[To do]:
Give the count of lines in the data that include "Normal", with no other words.

[Collected data]:
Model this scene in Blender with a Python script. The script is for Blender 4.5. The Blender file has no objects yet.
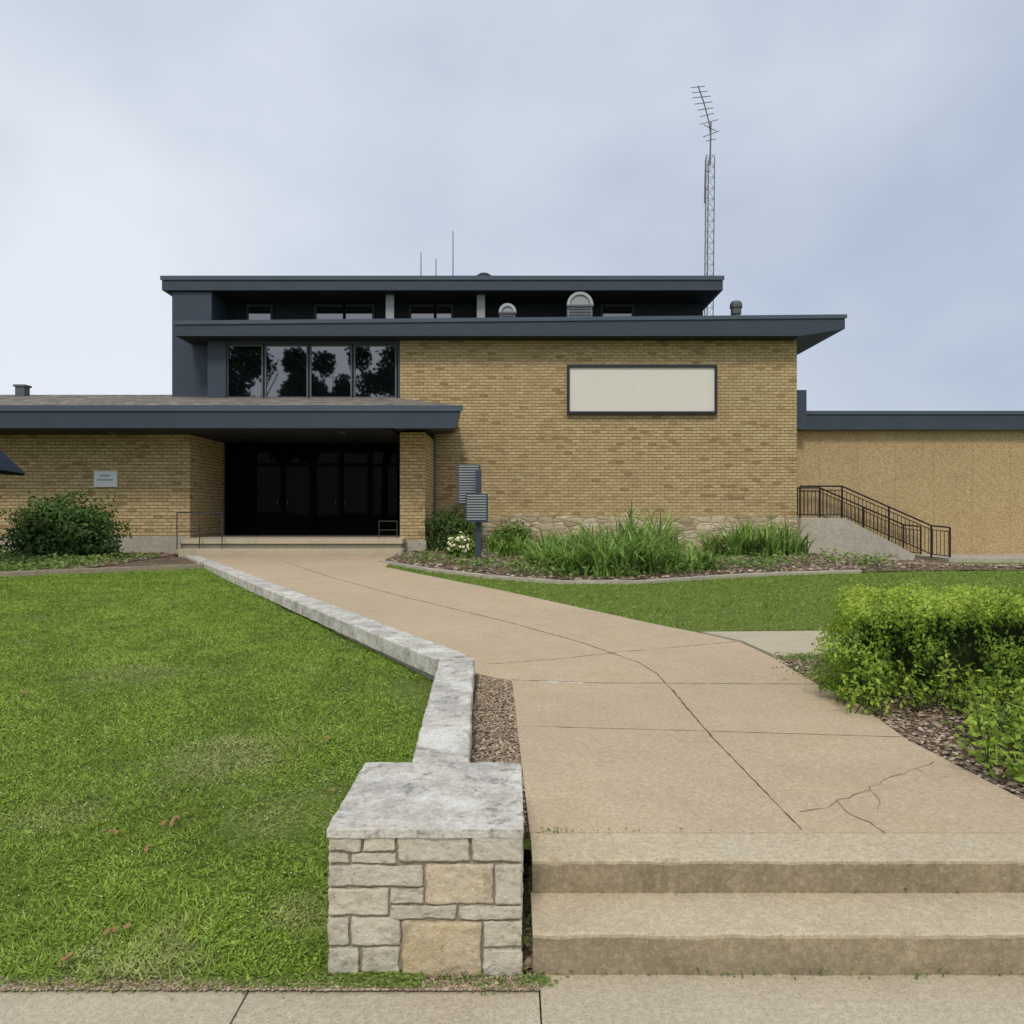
import bpy, bmesh, math, random
import numpy as np
from mathutils import Vector, noise as mnoise
random.seed(3); RS = np.random.RandomState(7)
S = bpy.context.scene; COL = S.collection
F = 770.0
def zp(Y): return 0.265 + 0.0116*(Y-3.2)
def G(px, py, off=0.0):
    Y = (1.372-off)/((py-512)/F+0.0116)
    return ((px-512)/F*Y, Y)
def X(px, D): return (px-512)/F*D
def Z(py, D): return 1.6-(py-512)/F*D
def ss(t):
    t = np.clip(t, 0, 1); return t*t*(3-2*t)
CP = [(-0.33, 3.3), (-0.43, 6.06), (-8.25, 19.8)]
def xc(Y):
    Y = np.asarray(Y, float)
    return np.where(Y < 6.06, -0.33-0.1*(Y-3.3)/2.76, np.where(Y < 19.8, -0.43-7.82*(Y-6.06)/13.74, -8.25))
def zl(x, y, left):
    z = 0.265+0.0116*(y-3.2)-0.03
    if left: z = z-0.04-0.18*(1-ss((y-2.5)/3.2))
    z = z-0.33*ss((x-7)/4)*ss((y-16)/5)
    return z

# ---------------------------------------------------------------- materials
class NT:
    def __init__(s, name):
        s.m = bpy.data.materials.new(name); s.m.use_nodes = True; s.t = s.m.node_tree
        s.b = s.t.nodes['Principled BSDF']; s.pos = s.n('ShaderNodeNewGeometry').outputs['Position']
    def n(s, typ, **kw):
        nd = s.t.nodes.new(typ)
        for k, v in kw.items(): setattr(nd, k, v)
        return nd
    def l(s, a, b): s.t.links.new(a, b)
    def setin(s, sock, v):
        if hasattr(v, 'links'): s.l(v, sock)
        else: sock.default_value = v
    def noise(s, scale, detail=4, rough=.55, vec=None, dist=0):
        nd = s.n('ShaderNodeTexNoise'); nd.inputs['Scale'].default_value = scale
        nd.inputs['Detail'].default_value = detail; nd.inputs['Roughness'].default_value = rough
        nd.inputs['Distortion'].default_value = dist
        s.l(vec if vec is not None else s.pos, nd.inputs['Vector']); return nd.outputs['Fac']
    def ramp(s, fac, stops, interp='LINEAR'):
        nd = s.n('ShaderNodeValToRGB'); r = nd.color_ramp; r.interpolation = interp
        while len(r.elements) < len(stops): r.elements.new(.5)
        for e, (p, c) in zip(r.elements, stops):
            e.position = p; e.color = (c, c, c, 1) if not isinstance(c, tuple) else (*c, 1)
        s.l(fac, nd.inputs[0]); return nd.outputs[0]
    def mix(s, fac, a, b, mode='MIX'):
        nd = s.n('ShaderNodeMix', data_type='RGBA', blend_type=mode)
        s.setin(nd.inputs[0], fac)
        for sock, v in ((nd.inputs[6], a), (nd.inputs[7], b)):
            s.setin(sock, (*v, 1) if isinstance(v, tuple) and len(v) == 3 else v)
        return nd.outputs[2]
    def math(s, op, a, b=0.0, clamp=False):
        nd = s.n('ShaderNodeMath', operation=op, use_clamp=clamp); s.setin(nd.inputs[0], a); s.setin(nd.inputs[1], b); return nd.outputs[0]
    def bump(s, h, strength=.4, dist=.01):
        nd = s.n('ShaderNodeBump'); nd.inputs['Strength'].default_value = strength; nd.inputs['Distance'].default_value = dist
        s.l(h, nd.inputs['Height']); s.l(nd.outputs[0], s.b.inputs['Normal']); return nd
    def out(s, col=None, rough=.8, spec=.3, metal=0):
        if col is not None: s.setin(s.b.inputs['Base Color'], (*col, 1) if isinstance(col, tuple) else col)
        s.setin(s.b.inputs['Roughness'], rough); s.b.inputs['Specular IOR Level'].default_value = spec
        s.b.inputs['Metallic'].default_value = metal
        return s.m

def m_concrete(name, a, b, riser=None, speck=.35, scale=90, stain=.35, light=(0.78, 0.71, 0.58)):
    t = NT(name)
    big = t.noise(.9, 5, .6); mid = t.noise(3.2, 7, .75); fine = t.noise(scale, 2, .7); gr = t.noise(scale*.35, 4, .75); pat = t.noise(.45, 6, .7)
    c = t.mix(t.ramp(big, [(.35, 0), (.65, 1)]), a, b)
    c = t.mix(t.ramp(pat, [(.42, .5), (.56, 0)]), c, tuple(v*k for v, k in zip(b, (.8, .84, .9))))
    c = t.mix(t.ramp(mid, [(.34, stain), (.52, 0.0)]), c, tuple(v*.65 for v in b))
    c = t.mix(t.ramp(mid, [(.55, 0), (.7, stain*.6)]), c, light)
    c = t.mix(t.ramp(gr, [(.35, .4), (.55, 0)]), c, tuple(v*.62 for v in b))
    c = t.mix(t.ramp(gr, [(.52, 0), (.68, .35)]), c, tuple(min(.8, v*1.3) for v in a))
    c = t.mix(t.ramp(fine, [(.58, 0), (.72, speck)]), c, light)
    c = t.mix(t.ramp(fine, [(.3, speck*1.8), (.44, 0)]), c, tuple(v*.38 for v in a))
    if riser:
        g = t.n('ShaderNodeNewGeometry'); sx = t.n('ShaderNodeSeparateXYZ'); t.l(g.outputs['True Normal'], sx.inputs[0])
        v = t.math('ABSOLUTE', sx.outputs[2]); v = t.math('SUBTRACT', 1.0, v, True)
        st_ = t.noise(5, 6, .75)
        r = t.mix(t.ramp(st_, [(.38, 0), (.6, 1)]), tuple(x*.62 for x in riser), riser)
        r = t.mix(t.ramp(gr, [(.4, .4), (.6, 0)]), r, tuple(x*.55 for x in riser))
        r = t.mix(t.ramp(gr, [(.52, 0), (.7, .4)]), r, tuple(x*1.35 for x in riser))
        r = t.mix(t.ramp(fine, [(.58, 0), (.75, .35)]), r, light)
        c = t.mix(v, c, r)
    t.bump(t.math('ADD', fine, gr), .6, .005)
    return t.out(c, .9, .2)
def m_brick(name, k=1.0):
    t = NT(name)
    sp = t.n('ShaderNodeSeparateXYZ'); t.l(t.pos, sp.inputs[0])
    u = t.math('ADD', sp.outputs[0], sp.outputs[1]); cb = t.n('ShaderNodeCombineXYZ'); t.l(u, cb.inputs[0]); t.l(sp.outputs[2], cb.inputs[1])
    br = t.n('ShaderNodeTexBrick'); t.l(cb.outputs[0], br.inputs['Vector'])
    br.inputs['Color1'].default_value = (0, 0, 0, 1); br.inputs['Color2'].default_value = (1, 1, 1, 1)
    br.inputs['Scale'].default_value = 1; br.inputs['Brick Width'].default_value = .25; br.inputs['Row Height'].default_value = .094
    br.inputs['Mortar Size'].default_value = .010; br.inputs['Mortar Smooth'].default_value = .3
    c = t.ramp(br.outputs['Color'], [(0, (.33*k, .23*k, .105*k)), (.08, (.50*k, .365*k, .18*k)), (.3, (.57*k, .425*k, .215*k)), (.7, (.61*k, .46*k, .24*k)), (1, (.67*k, .52*k, .29*k))])
    rowm = t.math('MODULO', sp.outputs[2], .094)       # bed joints read darker than the head joints
    bed = t.math('LESS_THAN', rowm, .016)
    c = t.mix(t.math('MULTIPLY', br.outputs['Fac'], .4), c, (.30*k, .215*k, .11*k))
    c = t.mix(t.math('MULTIPLY', bed, .85), c, (.16*k, .11*k, .05*k))
    w = t.noise(.5, 6, .65); f = t.noise(15, 3, .75)
    mp = t.n('ShaderNodeMapping'); mp.inputs['Scale'].default_value = (4, 4, 12); t.l(t.pos, mp.inputs[0])
    sp3 = t.noise(1.5, 3, .75, mp.outputs[0])
    c = t.mix(t.ramp(w, [(.3, .22), (.6, 0)]), c, (.36*k, .27*k, .16*k))
    c = t.mix(t.ramp(sp3, [(.57, 0), (.65, .6)]), c, (.21*k, .145*k, .07*k))
    c = t.mix(t.ramp(f, [(.54, 0), (.66, .6)]), c, (.14*k, .095*k, .045*k))
    t.bump(br.outputs['Fac'], .5, -.008)
    return t.out(c, .9, .2)
def m_slate(name, c=(.046, .062, .086)):
    t = NT(name); n = t.noise(1.6, 4)
    return t.out(t.mix(n, tuple(v*.85 for v in c), tuple(v*1.2 for v in c)), .55, .4)
def m_plain(name, c, rough=.6, metal=0, var=.15, scale=6, spec=.4):
    t = NT(name); n = t.noise(scale, 4)
    return t.out(t.mix(n, tuple(v*(1-var) for v in c), tuple(min(1, v*(1+var)) for v in c)), rough, spec, metal)
def m_glass(name, c=(.004, .005, .006), ior=1.7):
    t = NT(name); w = t.noise(.8, 2); t.bump(w, .05, .02); m = t.out(c, .02, .5); t.b.inputs['IOR'].default_value = ior
    return m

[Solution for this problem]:
2